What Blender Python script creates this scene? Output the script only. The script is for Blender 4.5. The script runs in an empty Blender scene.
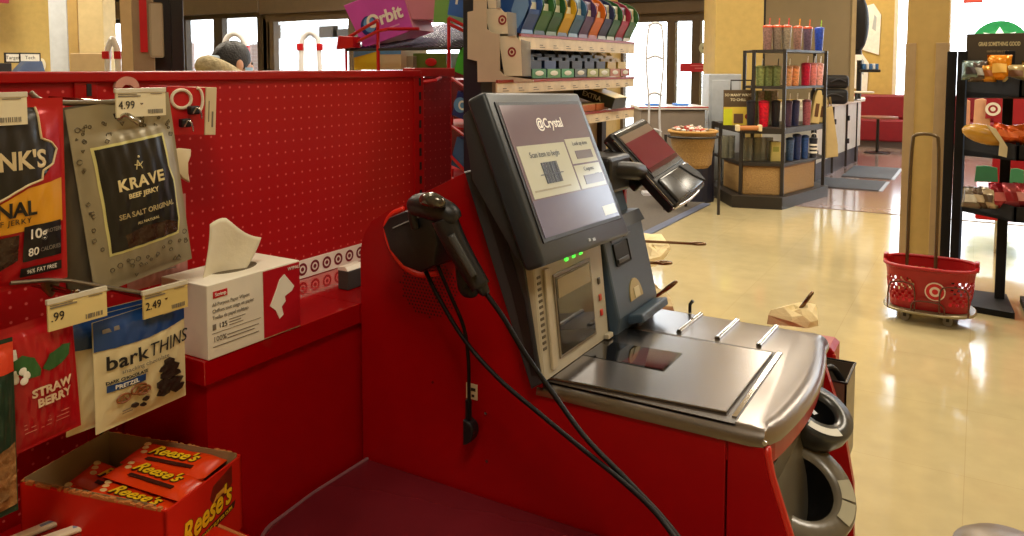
import bpy, bmesh, math, random
from mathutils import Matrix, Vector, noise as mnoise
random.seed(7)
PI = math.pi
SC = bpy.context.scene
C = SC.collection

# ------------------------------------------------------------------ survey of the place
# measured camera; Px/Py/Pz turn a sight line into a point on a known real plane (x, y or z = const)
F = 790.0; CX = 512.0; CY = 123.0; H = 1.40
PIT = math.atan((CY-68)/F); YAW = math.atan(468/F)
fwd = (-math.sin(YAW), math.cos(YAW)); rgt = (math.cos(YAW), math.sin(YAW))
def ray(x, y):
    a = (x-CX)/F; b = -(y-CY)/F
    f = math.cos(PIT)+b*math.sin(PIT); z = -math.sin(PIT)+b*math.cos(PIT)
    return Vector((fwd[0]*f+rgt[0]*a, fwd[1]*f+rgt[1]*a, z))
def Pz(x, y, z): d = ray(x, y); return Vector((0, 0, H))+d*((z-H)/d.z)
def Py(x, y, Y): d = ray(x, y); return Vector((0, 0, H))+d*(Y/d.y)
def Px(x, y, X): d = ray(x, y); return Vector((0, 0, H))+d*(X/d.x)
def Pd(x, y, D):
    d = ray(x, y); k = d.x*fwd[0]+d.y*fwd[1]; return Vector((0, 0, H))+d*(D/k)

cam = bpy.data.cameras.new('camera'); co = bpy.data.objects.new('camera', cam); C.objects.link(co)
co.location = (0, 0, H); co.rotation_euler = (PI/2-PIT, 0, YAW)
cam.sensor_width = 36; cam.lens = 36*F/1024; cam.shift_y = -(268-CY)/1024; cam.clip_start = .02; cam.clip_end = 200
SC.camera = co

# ------------------------------------------------------------------ materials
def lin(c):
    return tuple(((v/255)/12.92 if v/255 <= .04045 else ((v/255+.055)/1.055)**2.4) for v in c)
MATS = {}
def M(name, col=(128, 128, 128), rough=.5, metal=0, var=.06, bump=0, bscale=60, emit=0, trans=0, alpha=1, coat=0, scale=12, spec=.5):
    if name in MATS: return MATS[name]
    m = bpy.data.materials.new(name); m.use_nodes = True; nt = m.node_tree; N = nt.nodes; L = nt.links
    b = N['Principled BSDF']; c = lin(col)
    tc = N.new('ShaderNodeTexCoord'); nz = N.new('ShaderNodeTexNoise'); nz.inputs['Scale'].default_value = scale; nz.inputs['Detail'].default_value = 3
    L.new(tc.outputs['Object'], nz.inputs['Vector'])
    rp = N.new('ShaderNodeValToRGB'); rp.color_ramp.elements[0].position = .3; rp.color_ramp.elements[1].position = .7
    rp.color_ramp.elements[0].color = tuple(v*(1-var) for v in c)+(1,); rp.color_ramp.elements[1].color = tuple(min(1, v*(1+var)) for v in c)+(1,)
    L.new(nz.outputs['Fac'], rp.inputs['Fac']); L.new(rp.outputs['Color'], b.inputs['Base Color'])
    b.inputs['Roughness'].default_value = rough; b.inputs['Metallic'].default_value = metal
    b.inputs['Specular IOR Level'].default_value = spec
    if coat: b.inputs['Coat Weight'].default_value = coat; b.inputs['Coat Roughness'].default_value = .08
    if emit: L.new(rp.outputs['Color'], b.inputs['Emission Color']); b.inputs['Emission Strength'].default_value = emit
    if trans: b.inputs['Transmission Weight'].default_value = trans; b.inputs['IOR'].default_value = 1.15
    b.inputs['Alpha'].default_value = alpha
    if bump:
        n2 = N.new('ShaderNodeTexNoise'); n2.inputs['Scale'].default_value = bscale; n2.inputs['Detail'].default_value = 4
        bp = N.new('ShaderNodeBump'); bp.inputs['Strength'].default_value = bump; bp.inputs['Distance'].default_value = .01
        L.new(tc.outputs['Object'], n2.inputs['Vector']); L.new(n2.outputs['Fac'], bp.inputs['Height']); L.new(bp.outputs['Normal'], b.inputs['Normal'])
    MATS[name] = m; return m

# ------------------------------------------------------------------ mesh building
class MB:
    def __init__(s): s.b = bmesh.new()
    def xf(s, vs, mat):
        if mat is not None: bmesh.ops.transform(s.b, matrix=mat, verts=list(set(vs)))
    def box(s, x0, y0, z0, x1, y1, z1, bev=0, mat=None, seg=2):
        r = bmesh.ops.create_cube(s.b, size=1); vs = r['verts']
        for v in vs:
            v.co = Vector((x0+(v.co.x+.5)*(x1-x0), y0+(v.co.y+.5)*(y1-y0), z0+(v.co.z+.5)*(z1-z0)))
        if bev:
            es = {e for v in vs for e in v.link_edges}
            r = bmesh.ops.bevel(s.b, geom=list(es), offset=bev, segments=seg, affect='EDGES', profile=.5)
            vs = [v for v in r['verts']] + [v for v in vs if v.is_valid]
        s.xf(vs, mat); return s
    def prism(s, pts, axis, a, b, mat=None, bev=0):
        def P(p, t): return {'Y': (p[0], t, p[1]), 'X': (t, p[0], p[1]), 'Z': (p[0], p[1], t)}[axis]
        A = [s.b.verts.new(P(p, a)) for p in pts]; B = [s.b.verts.new(P(p, b)) for p in pts]; n = len(pts)
        fs = [s.b.faces.new(A), s.b.faces.new(B[::-1])]
        for i in range(n): fs.append(s.b.faces.new((A[i], B[i], B[(i+1) % n], A[(i+1) % n])))
        vs = A+B
        if bev:
            es = {e for v in A for e in v.link_edges if e.other_vert(v) in A} | {e for v in B for e in v.link_edges if e.other_vert(v) in B}
            r = bmesh.ops.bevel(s.b, geom=list(es), offset=bev, segments=2, affect='EDGES', profile=.5)
            vs = list(r['verts'])+[v for v in vs if v.is_valid]
        s.xf(vs, mat); return s
    def cyl(s, p0, p1, r0, r1=None, n=14, caps=True):
        r1 = r0 if r1 is None else r1; p0 = Vector(p0); p1 = Vector(p1); d = (p1-p0).normalized()
        u = d.orthogonal().normalized(); w = d.cross(u)
        A = []; B = []
        for i in range(n):
            a = 2*PI*i/n; q = u*math.cos(a)+w*math.sin(a)
            A.append(s.b.verts.new(p0+q*r0)); B.append(s.b.verts.new(p1+q*r1))
        for i in range(n): s.b.faces.new((A[i], A[(i+1) % n], B[(i+1) % n], B[i]))
        if caps: s.b.faces.new(A[::-1]); s.b.faces.new(B)
        return s
    def tube(s, pts, r, n=8, closed=False, smooth=0):
        pts = [Vector(p) for p in pts]
        for _ in range(smooth):
            q = []; m = len(pts)
            if not closed: q.append(pts[0])
            for i in range(m if closed else m-1):
                a, b = pts[i], pts[(i+1) % m]; q += [a*.75+b*.25, a*.25+b*.75]
            if not closed: q.append(pts[-1])
            pts = q
        m = len(pts); rings = []; ref = None
        for i, p in enumerate(pts):
            if closed: d = pts[(i+1) % m]-pts[i-1]
            else: d = pts[min(i+1, m-1)]-pts[max(i-1, 0)]
            if d.length < 1e-9: d = Vector((0, 0, 1))
            d.normalize()
            if ref is None: ref = d.orthogonal().normalized()
            u = (ref-d*ref.dot(d))
            u = u.normalized() if u.length > 1e-6 else d.orthogonal().normalized()
            ref = u; w = d.cross(u)
            rr = r(i/(m-1)) if callable(r) else r
            rings.append([s.b.verts.new(p+(u*math.cos(2*PI*k/n)+w*math.sin(2*PI*k/n))*rr) for k in range(n)])
        for i in range(m if closed else m-1):
            A = rings[i]; B = rings[(i+1) % m]
            for k in range(n): s.b.faces.new((A[k], A[(k+1) % n], B[(k+1) % n], B[k]))
        if not closed: s.b.faces.new(rings[0][::-1]); s.b.faces.new(rings[-1])
        return s
    def lathe(s, prof, n=20, mat=None, sx=1, sy=1):
        rings = []; vs = []
        for r, z in prof:
            R = [s.b.verts.new((r*sx*math.cos(2*PI*k/n), r*sy*math.sin(2*PI*k/n), z)) for k in range(n)] if r > 1e-6 else [s.b.verts.new((0, 0, z))]
            rings.append(R); vs += R
        for A, B in zip(rings, rings[1:]):
            for k in range(n):
                a = (A[k % len(A)], A[(k+1) % len(A)], B[(k+1) % len(B)], B[k % len(B)])
                u = []
                for v in a:
                    if v not in u: u.append(v)
                if len(u) > 2: s.b.faces.new(u)
        s.xf(vs, mat); return s
    def face(s, pts):
        s.b.faces.new([s.b.verts.new(p) for p in pts]); return s
    def surf(s, fn, nu, nv):
        G = [[s.b.verts.new(fn(i/nu, j/nv)) for i in range(nu+1)] for j in range(nv+1)]
        for j in range(nv):
            for i in range(nu): s.b.faces.new((G[j][i], G[j][i+1], G[j+1][i+1], G[j+1][i]))
        return s
    def ring(s, c, r0, r1, n=20, u=Vector((1, 0, 0)), w=Vector((0, 0, 1)), th=.0006):
        c = Vector(c); nn = u.cross(w)*th
        L = []
        for k in range(n):
            d = u*math.cos(2*PI*k/n)+w*math.sin(2*PI*k/n); L.append((s.b.verts.new(c+d*r0) if r0 else None, s.b.verts.new(c+d*r1)))
        if r0:
            for k in range(n): s.b.faces.new((L[k][0], L[k][1], L[(k+1) % n][1], L[(k+1) % n][0]))
        else: s.b.faces.new([l[1] for l in L])
        return s
    def ell(s, c, rx, ry, rz, n=16, m=10, mat=None):
        prof = [(math.sin(PI*i/m), -math.cos(PI*i/m)) for i in range(m+1)]; prof[0] = (0, -1); prof[-1] = (0, 1)
        T = Matrix.Translation(c) @ Matrix.Diagonal((rx, ry, rz, 1))
        return s.lathe(prof, n, (mat @ T) if mat is not None else T)
    def build(s, name, mat, parent=None, world=False, smooth=False, weld=True):
        if weld: bmesh.ops.remove_doubles(s.b, verts=s.b.verts[:], dist=1e-6)
        bmesh.ops.recalc_face_normals(s.b, faces=s.b.faces[:])
        if world and parent is not None:
            s.b.transform(WM[parent.name].inverted())
        me = bpy.data.meshes.new(name); s.b.to_mesh(me); s.b.free()
        for p in me.polygons: p.use_smooth = bool(smooth)
        if smooth == 'auto':
            me.set_sharp_from_angle(angle=math.radians(38))
        o = bpy.data.objects.new(name, me); C.objects.link(o)
        for mm in (mat if isinstance(mat, (list, tuple)) else [mat]): me.materials.append(mm)
        if parent is not None: o.parent = parent
        return o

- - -

YOUR OBJECTIVE: Identify the lines above that contain the word "scene", then copy them.

WRITTEN RESPONSE:
What Blender Python script creates this scene? Output the script only. The script is for Blender 4.5. The script runs in an empty Blender scene.
SC = bpy.context.scene